CBS Radio News reporter Lucy Craft got on the phone and started calling the Tokyo Electric Power Company, which runs the Dai-ichi plant, to find some information.

But given that the Tokyo bureau is relatively small, Marsha Cooke, the Tokyo Bureau Chief, and I asked New York to help out making other calls.

I was on the phone with New York asking our infinitely helpful foreign desk to please get someone who speaks Japanese on the line with the Prime Minister of Japan, the Chief Cabinet Secretary, the Nuclear and Industrial Safety Agency... basically, anyone who could tell us why the workers were evacuated, would they be back, or was someone else stepping in to take over the containment mission?

At this time, the desk informed me that a nuclear expert had told them that if the plant was unmanned for 24 hours, with no efforts made to cool the fuel rods, things would get very, very bad. Chernobyl came to mind.

This little tidbit was just starting to sink in when, all of a sudden, an alarm started going off in our bureau and a woman came over the loudspeaker in Japanese. Then the building started shaking. We were having another aftershock.

I know it probably sounds like I am making this up -- surely that many scares couldn't be happening all at once. But it's all 100% true. It was a surreal moment.

Then Rei Hayashi, a Japanese speaker who works on our foreign desk, started translating the alarm for me; We were experiencing an aftershock. The elevator would be shut down for the duration of the quake. Talk about sensory overload!
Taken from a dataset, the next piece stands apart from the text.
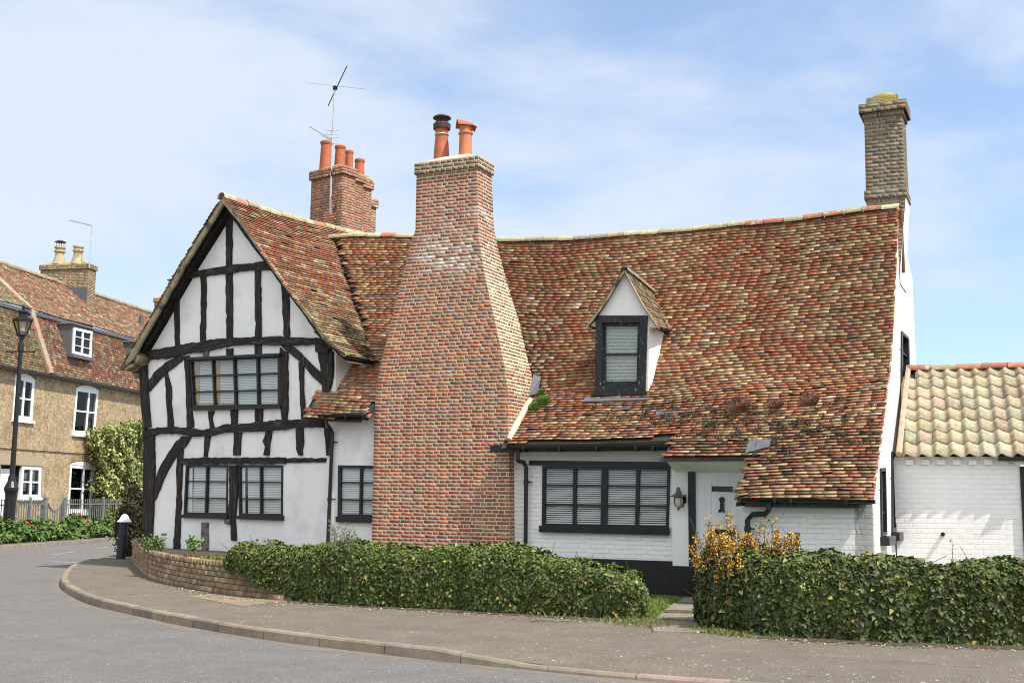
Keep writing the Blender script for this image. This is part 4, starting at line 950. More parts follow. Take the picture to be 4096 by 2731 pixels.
cn=lambda z:[(eu0+(et0-eu0)*max(0,f(z)),VB),(eu1+(et1-eu1)*max(0,f(z)),VB),(eu1+(et1-eu1)*max(0,f(z)),VE-.05*max(0,f(z))),(eu0+(et0-eu0)*max(0,f(z)),VE-.05*max(0,f(z)))]
ech,c_=bricks('end_chimney',cot,M,cn,zB1,zS,.073,(0,1,2,3),gre,mGB);c_.build('mortar',mMortG,ech)
wl=lambda z:UW+.004+(eu1-UW-.004)*min(1,max(0,(z-5.75)/(zB0-5.75)))
cnL=lambda z:[(eu0,VB),(wl(z) if z>5 else eu1,VB),(wl(z) if z>5 else eu1,VE),(eu0,VE)]
o,c_=bricks('shaft',ech,M,cnL,5.7,zB0,.073,(0,),gre,mGB);c_.build('mortar',mMortG,ech)
b=MB();zs_=np.linspace(5.5,zB0-.004,12)
for z in zs_: b.v+=[tuple(M.P(wl(z)+.012,VB+.015,z)),tuple(M.P(wl(z)+.012,VE+.03+(zB0-z)*.2,z)),tuple(M.P(eu0+.1,VE+.03+(zB0-z)*.2,z))]
b.c=[(1,1,1)]*len(b.v)
for i in range(11): b.f+=[(3*i,3*i+1,3*i+4,3*i+3),(3*i+1,3*i+2,3*i+5,3*i+4)]
b.mi=[0]*len(b.f);b.build('white_flank',mPaintBrick,ech,uv=M)
def ring(k,za,zb_,par,base):
    cs=[(base[0][0]-k,base[0][1]-k),(base[1][0]+k,base[1][1]-k),(base[2][0]+k,base[2][1]+k),(base[3][0]-k,base[3][1]+k)]
    o,c_=bricks('oversailing_courses',par,M,lambda z:cs,za,zb_,.075,(0,1,2,3),gre,mGB);c_.build('mortar',mMortG,par)
ring(.03,zB0,zB1,ech,cnL(0));tb=cn(zS);ring(.03,zS,zS+.09,ech,tb);ring(.085,zS+.09,zTT,ech,tb)
b=MB();uu=(tb[0][0],tb[1][0]);vv_=(tb[0][1],tb[2][1])
b.taper(M,(uu[0]-.09,uu[1]+.09,vv_[0]-.09,vv_[1]+.09),(uu[0]+.04,uu[1]-.04,vv_[0]+.04,vv_[1]-.04),zTT-.002,zTT+.05)
b.taper(M,(uu[0]+.03,uu[1]-.05,vv_[0]+.03,vv_[1]-.03),(uu[0]+.04,uu[1]-.06,vv_[0]+.04,vv_[1]-.04),zTT+.045,zTT+.15)
um=(uu[0]+uu[1])/2;vm=(vv_[0]+vv_[1])/2
b.lathe(M.P(um,vm,zTT+.14),[(.27,0),(.25,.05),(.2,.10),(.12,.14),(0,.155)],20);b.build('capping',mLich,ech)
# tile creasing between verge and chimney
b=MB();b.tube([M.P(UE+.03,3.0,6.85),M.P(UE+.02,3.12,6.3),M.P(UE-.0,3.35,5.75)],[.03,.025,.03],6);b.build('verge_mortar',mat('red_creasing',(.20,.08,.05),.9,var=.3,scale=20),cot)
# ---------------------------------------------------------------- growth on the cottage roof
def tuft(name,label,cat,u,v,rad,n,cols,ln,group=None,m=None,flat=.6):
    z=mainz(u,v)+.02;c=M.P(u,v,z);o=thing(name,label,cat,c,group)
    return o,c
def blades(c,n,rad,ln,cols,spread=.9,wd=.012,up=1.,hang=0):
    vs=[];cs=[]
    for i in range(n):
        a=random.uniform(0,2*math.pi);r_=rad*math.sqrt(random.random());p=np.array(c)+[r_*math.cos(a),r_*math.sin(a),0]
        if callable(hang): p[2]=hang(p)
        d=np.array([math.cos(a)*spread*random.uniform(.2,1),math.sin(a)*spread*random.uniform(.2,1),up]);d/=np.linalg.norm(d);d=d+np.array([random.gauss(0,.25) for _ in range(3)]);L_=ln*random.uniform(.5,1.2)
        s_=np.cross(d,[random.gauss(0,1),random.gauss(0,1),.1]);s_/=np.linalg.norm(s_)+1e-9
        vs+=[p-s_*wd,p+s_*wd,p+d*L_*.55+s_*wd*.8,p+d*L_];cs+=[jit(random.choice(cols),.25)]*4
    n=len(vs)//4;return np.array(vs),np.arange(4*n).reshape(-1,4),np.array(cs)
rz=lambda p:mainz(*inM(p)[:2])+.05
SED=[(.16,.055,.035),(.12,.05,.035),(.20,.08,.045),(.10,.06,.035)]
for k,(x,y,r_,lab) in enumerate(((1245,1195,.20,'largest dry reddish sedum clump, on the roof below and right of the dormer'),(1440,1190,.12,'faint small dry sedum clump, middle of the three on the tiles'),(1615,1165,.15,'dry reddish sedum clump nearest the right-hand edge of the roof'))):
    u,v,z=roofhit(2000+x/1.306,720+y/1.306)
    vs,fs,cs=blades(M.P(u,v,z),int(1100*r_*5),r_,.05,SED,1.4,.005,.7,rz)
    o=fast('sedum_clump',vs,fs,cs,mLeaf);tag(o,lab,'plant','dry sedum clumps on the cottage roof')
MOS=[(.08,.15,.02),(.11,.19,.03),(.06,.12,.015)]
for x,y,r_,lab in ((218,1175,.13,'plump bright green moss cushion on the roof beside the big chimney'),(178,1203,.09,'lower green moss cushion by the cement fillet of the big chimney'),(215,1132,.055,'little green moss cushion highest beside the big chimney flank')):
    u,v,z=roofhit(2000+x/1.306,720+y/1.306);c0=M.P(u,v,z+.01)
    vs,fs,cs=blades(c0,1800 if r_>.1 else 800,r_,.04,MOS,.9,.008,1,lambda p:rz(p)+.05*max(0,1-(np.linalg.norm(p[:2]-c0[:2])/r_)**2))
    o=fast('moss_cushion',vs,fs,cs,mLeaf);tag(o,lab,'moss','moss cushions beside the big chimney')
vs=[];fs=[];cs=[];n0=0
for i in range(330):
    x=random.gauss(1100,380);y=random.gauss(1270,50)
    if i>120: x=random.uniform(700,1990);y=random.gauss(1330,110)
    if x<150 or x>1950 : continue
    if x<420: y=random.uniform(1220,1340)
    u,v,z=roofhit(2000+x/1.306,720+y/1.306)
    if u<-2.8 or v>1.7 or (u<.2 and v<-.30) or (u<1.55 and v<-.75) or (i>120 and v<-.8 and random.random()<.5): continue
    a,b_,c_=blades(M.P(u,v,z),random.randint(12,70) if i<=120 else random.randint(20,60),random.uniform(.03,.10) if i<=120 else random.uniform(.02,.06),.020,[(.045,.033,.022),(.03,.024,.016),(.06,.045,.028),(.07,.08,.025)],1.3,.008,.8,rz)
    vs.append(a);fs.append(b_+n0);cs.append(c_);n0+=len(a)
o=fast('roof_moss',np.vstack(vs),np.vstack(fs),np.vstack(cs),mLeaf);tag(o,'dark and green moss scattered over the lower tiles of the cottage roof','moss',kind='stuff')
# loose bits of slate let into the tiles
b=MB()
for (x0,y0,x1,y1) in ((585,1205,668,1218),(812,1222,950,1245)):
    pp=[roofhit(2000+x/1.306,720+y/1.306) for x,y in ((x0,y1),(x1,y0+6),(x1-6,y0),(x0+4,y0+2))]
    b.add([M.P(u,v,z+.05) for u,v,z in pp],[(0,1,2,3)])
b.build('slate_patch',mLead,cot)
# ---------------------------------------------------------------- wall lantern
la=M.hv(*cdv(255,470),VP-.14);LP=M.P(la[0],VP,la[2]);ln=thing('wall_lantern','black wall lantern with flared hood on white pillar left of the front door','lantern',LP)
b=MB();b.box(M,la[0]+.02,la[0]+.09,VP-.02,VP-.001,la[2]-.09,la[2]+.05);b.tube([M.P(la[0]+.05,VP-.01,la[2]-.03),M.P(la[0]+.06,VP-.08,la[2]-.14),M.P(la[0],VP-.14,la[2]-.16)],.011,6);b.build('bracket',mIron,ln)
C_=M.P(la[0],VP-.14,la[2])
b=MB();b.lathe(C_,[(.0,.175),(.028,.165),(.03,.15),(.045,.09),(.06,.06),(.135,.025),(.14,.018),(.06,.012)],20);b.build('hood',mat('grey_hood',(.10,.105,.115),.5,var=.2),ln)
b=MB();b.lathe(C_,[(.055,.015),(.072,0),(.072,-.06),(.062,-.12),(.03,-.155),(0,-.16)],20);b.build('lamp_glass',mat('frosted_glass',(.55,.50,.38),.3,var=.1),ln)
b=MB()
for k in range(4):
    a=k*math.pi/2+.4;d=np.array([math.cos(a),math.sin(a),0]);b.tube([C_+d*.080+[0,0,.01],C_+d*.080-[0,0,.06],C_+d*.068-[0,0,.125],C_-[0,0,.165]],.006,5)
b.lathe(C_,[(0,-.15),(.02,-.16),(.022,-.175),(.008,-.19),(.01,-.205),(0,-.21)],10);b.build('cage',mIron,ln)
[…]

Once the building stopped quaking, we got back down to work. There was a lot to talk about; Should our crews start moving south, should we leave the country, were there nuclear fallout shelters in Japan? And in the midst of all this, Marsha was also trying to figure out a way to get gasoline to a CBS crew that was about to run out of gas outside Tokyo and would soon be left stranded. For about half an hour, we frantically tried to figure out what was happening.

Then, all at once, the good news started coming in. New reports that the workers were back in the plant, and Lucy finally got through to the Tokyo Electric Power Company. They told her the workers were back on the job. They said the workers had, in fact, never left.

A company representative said that earlier in the morning, when radiation emissions went up around the plant, workers outside were ordered to come into a building inside the plant complex and halt their work. Then, once emissions dropped about an hour later, the workers returned to their posts.

Crisis averted, for now anyway. One thing is certain, it was one hell of an afternoon.